* **TASK DETAILS**
Find and copy lines holding "scene".

====== RECORDS SHOWN

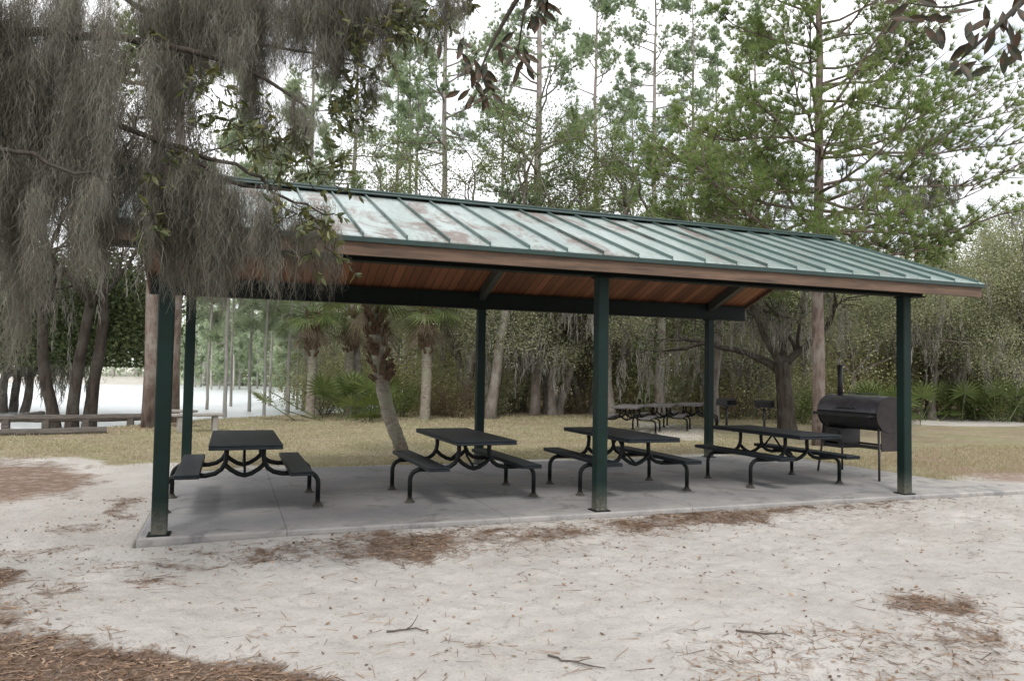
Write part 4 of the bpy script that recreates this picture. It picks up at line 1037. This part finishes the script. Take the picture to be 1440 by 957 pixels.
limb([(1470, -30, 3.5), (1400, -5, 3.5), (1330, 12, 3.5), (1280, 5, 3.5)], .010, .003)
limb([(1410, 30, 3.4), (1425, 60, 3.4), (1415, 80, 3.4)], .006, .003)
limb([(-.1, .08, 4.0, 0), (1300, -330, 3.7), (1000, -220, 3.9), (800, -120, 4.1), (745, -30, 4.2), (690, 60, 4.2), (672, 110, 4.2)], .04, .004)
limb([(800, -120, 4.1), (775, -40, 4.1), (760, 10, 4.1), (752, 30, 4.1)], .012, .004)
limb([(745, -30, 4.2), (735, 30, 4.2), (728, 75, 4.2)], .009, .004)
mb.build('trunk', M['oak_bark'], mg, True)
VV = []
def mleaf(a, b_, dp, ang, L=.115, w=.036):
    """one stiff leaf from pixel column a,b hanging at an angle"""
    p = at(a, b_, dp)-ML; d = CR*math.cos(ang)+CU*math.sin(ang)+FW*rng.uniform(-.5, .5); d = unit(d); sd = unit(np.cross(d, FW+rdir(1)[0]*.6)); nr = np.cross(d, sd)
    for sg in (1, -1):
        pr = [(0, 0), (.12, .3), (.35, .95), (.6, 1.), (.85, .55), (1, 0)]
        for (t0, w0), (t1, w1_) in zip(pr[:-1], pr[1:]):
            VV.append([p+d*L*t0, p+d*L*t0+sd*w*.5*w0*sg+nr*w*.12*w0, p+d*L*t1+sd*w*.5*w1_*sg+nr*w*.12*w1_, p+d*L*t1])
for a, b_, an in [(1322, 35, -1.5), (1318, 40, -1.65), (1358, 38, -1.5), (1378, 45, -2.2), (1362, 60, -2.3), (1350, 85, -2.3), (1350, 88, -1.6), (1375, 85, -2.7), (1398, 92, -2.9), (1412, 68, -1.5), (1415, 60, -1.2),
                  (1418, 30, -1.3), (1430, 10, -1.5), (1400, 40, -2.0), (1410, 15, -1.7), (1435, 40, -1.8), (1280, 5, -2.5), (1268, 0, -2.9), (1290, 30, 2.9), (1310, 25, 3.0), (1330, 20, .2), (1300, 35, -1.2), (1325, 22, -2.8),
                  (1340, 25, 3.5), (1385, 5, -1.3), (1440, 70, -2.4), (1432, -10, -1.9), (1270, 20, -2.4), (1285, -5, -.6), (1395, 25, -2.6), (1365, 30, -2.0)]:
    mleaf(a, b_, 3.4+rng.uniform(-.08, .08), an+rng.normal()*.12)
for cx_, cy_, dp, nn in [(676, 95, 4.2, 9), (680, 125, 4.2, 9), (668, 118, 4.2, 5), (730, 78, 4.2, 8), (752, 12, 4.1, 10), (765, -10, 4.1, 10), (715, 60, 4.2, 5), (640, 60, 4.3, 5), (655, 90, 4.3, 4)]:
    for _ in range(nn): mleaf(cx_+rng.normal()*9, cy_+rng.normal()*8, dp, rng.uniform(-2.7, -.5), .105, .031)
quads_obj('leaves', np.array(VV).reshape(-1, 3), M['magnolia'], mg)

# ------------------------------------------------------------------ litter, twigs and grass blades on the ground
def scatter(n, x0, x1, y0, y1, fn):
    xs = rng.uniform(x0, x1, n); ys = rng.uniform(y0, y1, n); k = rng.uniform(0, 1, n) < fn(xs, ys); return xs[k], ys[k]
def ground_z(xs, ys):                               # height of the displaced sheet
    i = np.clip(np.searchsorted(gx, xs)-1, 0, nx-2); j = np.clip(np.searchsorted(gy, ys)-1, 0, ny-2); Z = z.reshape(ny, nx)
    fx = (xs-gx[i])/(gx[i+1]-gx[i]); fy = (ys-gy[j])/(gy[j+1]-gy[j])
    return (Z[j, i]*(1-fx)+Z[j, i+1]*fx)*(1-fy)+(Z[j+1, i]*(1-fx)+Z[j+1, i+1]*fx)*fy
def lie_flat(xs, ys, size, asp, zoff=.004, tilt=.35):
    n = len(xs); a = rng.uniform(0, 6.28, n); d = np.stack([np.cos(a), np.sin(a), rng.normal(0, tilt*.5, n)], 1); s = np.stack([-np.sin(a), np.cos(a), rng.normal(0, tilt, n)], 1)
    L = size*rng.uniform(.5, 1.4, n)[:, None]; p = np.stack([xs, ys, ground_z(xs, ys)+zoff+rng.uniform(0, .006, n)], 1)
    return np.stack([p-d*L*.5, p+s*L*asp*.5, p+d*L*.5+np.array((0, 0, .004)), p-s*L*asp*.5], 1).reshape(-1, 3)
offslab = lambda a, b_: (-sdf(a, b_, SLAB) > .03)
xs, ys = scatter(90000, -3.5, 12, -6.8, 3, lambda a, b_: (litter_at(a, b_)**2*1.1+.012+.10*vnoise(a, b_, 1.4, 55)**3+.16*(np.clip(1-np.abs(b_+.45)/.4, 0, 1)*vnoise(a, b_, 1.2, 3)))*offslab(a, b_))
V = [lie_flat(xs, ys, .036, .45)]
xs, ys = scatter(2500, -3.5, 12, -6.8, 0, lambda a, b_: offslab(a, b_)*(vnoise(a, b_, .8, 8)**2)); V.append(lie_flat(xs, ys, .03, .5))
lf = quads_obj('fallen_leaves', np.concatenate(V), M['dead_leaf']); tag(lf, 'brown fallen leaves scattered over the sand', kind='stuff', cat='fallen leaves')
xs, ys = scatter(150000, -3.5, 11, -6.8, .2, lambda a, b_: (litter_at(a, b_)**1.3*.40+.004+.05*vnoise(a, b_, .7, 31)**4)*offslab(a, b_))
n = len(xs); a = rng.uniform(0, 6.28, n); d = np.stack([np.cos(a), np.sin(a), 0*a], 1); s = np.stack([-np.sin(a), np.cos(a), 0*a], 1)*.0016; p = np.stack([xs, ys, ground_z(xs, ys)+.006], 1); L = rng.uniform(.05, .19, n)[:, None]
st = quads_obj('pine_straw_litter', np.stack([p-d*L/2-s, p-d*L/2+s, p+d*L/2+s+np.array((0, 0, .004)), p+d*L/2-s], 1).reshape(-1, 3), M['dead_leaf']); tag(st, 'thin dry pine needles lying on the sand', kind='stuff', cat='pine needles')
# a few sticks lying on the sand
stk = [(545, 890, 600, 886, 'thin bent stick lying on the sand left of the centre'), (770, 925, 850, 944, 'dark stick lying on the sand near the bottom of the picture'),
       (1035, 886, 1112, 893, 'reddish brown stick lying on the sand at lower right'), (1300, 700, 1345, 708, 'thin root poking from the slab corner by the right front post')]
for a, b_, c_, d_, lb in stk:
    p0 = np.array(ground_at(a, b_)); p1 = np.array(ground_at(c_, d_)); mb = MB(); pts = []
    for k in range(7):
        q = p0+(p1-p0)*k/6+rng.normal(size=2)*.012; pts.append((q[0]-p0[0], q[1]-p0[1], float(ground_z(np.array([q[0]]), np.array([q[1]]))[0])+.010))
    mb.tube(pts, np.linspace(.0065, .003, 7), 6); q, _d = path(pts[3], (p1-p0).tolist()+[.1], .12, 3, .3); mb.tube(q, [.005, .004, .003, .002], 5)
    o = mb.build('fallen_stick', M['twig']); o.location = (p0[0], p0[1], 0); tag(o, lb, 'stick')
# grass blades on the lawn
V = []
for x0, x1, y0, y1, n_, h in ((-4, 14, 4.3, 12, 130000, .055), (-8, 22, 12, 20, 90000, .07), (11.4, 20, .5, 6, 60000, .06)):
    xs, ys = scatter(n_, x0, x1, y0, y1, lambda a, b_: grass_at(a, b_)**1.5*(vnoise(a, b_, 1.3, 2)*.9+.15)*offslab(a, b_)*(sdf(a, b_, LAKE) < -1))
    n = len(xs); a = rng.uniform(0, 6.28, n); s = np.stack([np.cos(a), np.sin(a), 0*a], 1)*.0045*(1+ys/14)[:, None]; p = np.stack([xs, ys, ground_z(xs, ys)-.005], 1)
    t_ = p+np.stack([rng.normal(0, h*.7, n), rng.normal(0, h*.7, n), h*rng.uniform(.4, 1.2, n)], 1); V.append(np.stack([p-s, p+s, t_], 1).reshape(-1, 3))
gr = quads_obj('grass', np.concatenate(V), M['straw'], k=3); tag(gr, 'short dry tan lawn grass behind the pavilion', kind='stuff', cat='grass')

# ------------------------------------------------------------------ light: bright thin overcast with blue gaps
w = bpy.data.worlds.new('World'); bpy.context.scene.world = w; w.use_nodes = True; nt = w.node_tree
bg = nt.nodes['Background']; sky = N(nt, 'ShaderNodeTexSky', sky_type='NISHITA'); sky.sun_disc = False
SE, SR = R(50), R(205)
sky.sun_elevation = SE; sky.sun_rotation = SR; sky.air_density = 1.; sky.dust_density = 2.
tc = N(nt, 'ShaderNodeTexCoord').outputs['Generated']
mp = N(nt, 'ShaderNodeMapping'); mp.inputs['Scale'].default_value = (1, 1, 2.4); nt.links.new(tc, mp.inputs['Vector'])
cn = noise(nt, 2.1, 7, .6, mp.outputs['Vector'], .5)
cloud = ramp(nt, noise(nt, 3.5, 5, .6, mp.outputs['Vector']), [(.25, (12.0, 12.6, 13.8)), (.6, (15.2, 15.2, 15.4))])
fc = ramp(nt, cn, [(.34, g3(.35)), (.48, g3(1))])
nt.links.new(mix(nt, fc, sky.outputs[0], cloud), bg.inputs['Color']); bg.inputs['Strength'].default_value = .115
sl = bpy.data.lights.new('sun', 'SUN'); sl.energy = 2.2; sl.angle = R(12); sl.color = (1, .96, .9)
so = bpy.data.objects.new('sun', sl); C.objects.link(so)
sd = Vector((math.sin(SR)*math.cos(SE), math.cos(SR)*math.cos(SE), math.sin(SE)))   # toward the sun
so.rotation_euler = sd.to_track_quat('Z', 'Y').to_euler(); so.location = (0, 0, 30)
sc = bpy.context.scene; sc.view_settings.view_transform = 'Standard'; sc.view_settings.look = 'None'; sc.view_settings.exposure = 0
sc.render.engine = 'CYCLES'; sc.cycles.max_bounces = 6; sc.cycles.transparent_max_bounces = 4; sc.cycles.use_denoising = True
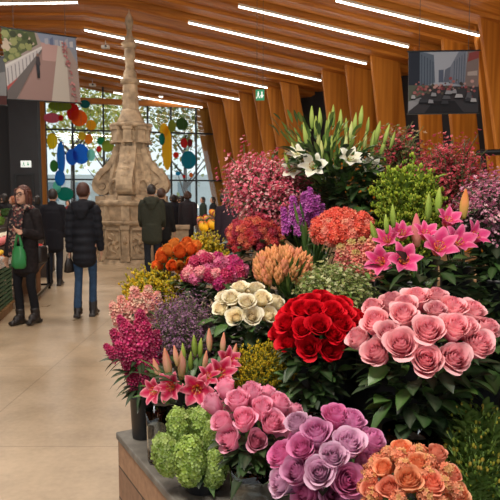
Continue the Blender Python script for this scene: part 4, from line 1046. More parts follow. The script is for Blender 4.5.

============

* **COMPLETE RESPONSE**
w = bpy.data.worlds.new('World'); bpy.context.scene.world = w; w.use_nodes = True; nt = w.node_tree
sc = bpy.context.scene; sc.view_settings.view_transform = 'Standard'; sc.view_settings.look = 'None'; sc.view_settings.exposure = 0
Continue the Blender Python script for this scene: part 4, from line 1046. More parts follow. The script is for Blender 4.5.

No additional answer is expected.